In the wake of a downgrade by Moody’s, Governor Dannel Malloy has deployed his recision authority to trim Connecticut’s budget.
A few points ought to be made. These are recisions made by the governor unilaterally, which means that legislators who will be running for office soon will not be leaving any unsightly fingerprints on what may be temporary budget cuts.
Temporary cuts – the funding can be restored any time – cannot solve permanent problems.

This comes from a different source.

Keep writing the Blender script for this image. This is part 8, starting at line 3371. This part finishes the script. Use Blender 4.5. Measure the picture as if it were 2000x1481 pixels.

The monies Governor Dannel Malloy will be wringing out of the Department of Children and Families, $28.4 million, and the Department of Mental Health and Addiction services, $14.5 million, are either necessary or unnecessary funds used to provide services for abused children and people afflicted with mental disorders. If the funds are unnecessary, the cuts should be made permanently by a legislature constitutionally charged with the authority to approve budgets. If the funds are necessary, they should be restored to the agencies. It would be much less painful for people afflicted in Connecticut by abuse or mental disorders if the governor and the legislature were to reduce the salaries and benefits of state union workers or raise the retirement age of such workers. But of course in that case both the governor and the Democratic dominated legislature would receive vocal and political opposition from organized unions. The victim of domestic abuse and the mentally ill, fortunately for both the governor and the legislature, are neither organized nor unionized.
Budgets are all about making proper choices. Legislators up for re-election, one must suppose, must be delighted that such choices will not mar their chance at regaining office. Nor is this the first time the legislature has abdicated its constitutional responsibilities. In Connecticut, the legislature simply took a hike when the governor was negotiating with unions for putative givebacks; the legislature pre-approved the budget before the negotiations were complete and by default invested Mr. Malloy what amounted to plenipotentiary power to shape the budget. Yesterday was the anniversary of the 1,000th day the United States has been without a budget.
This is a hell of a way to run a Republic.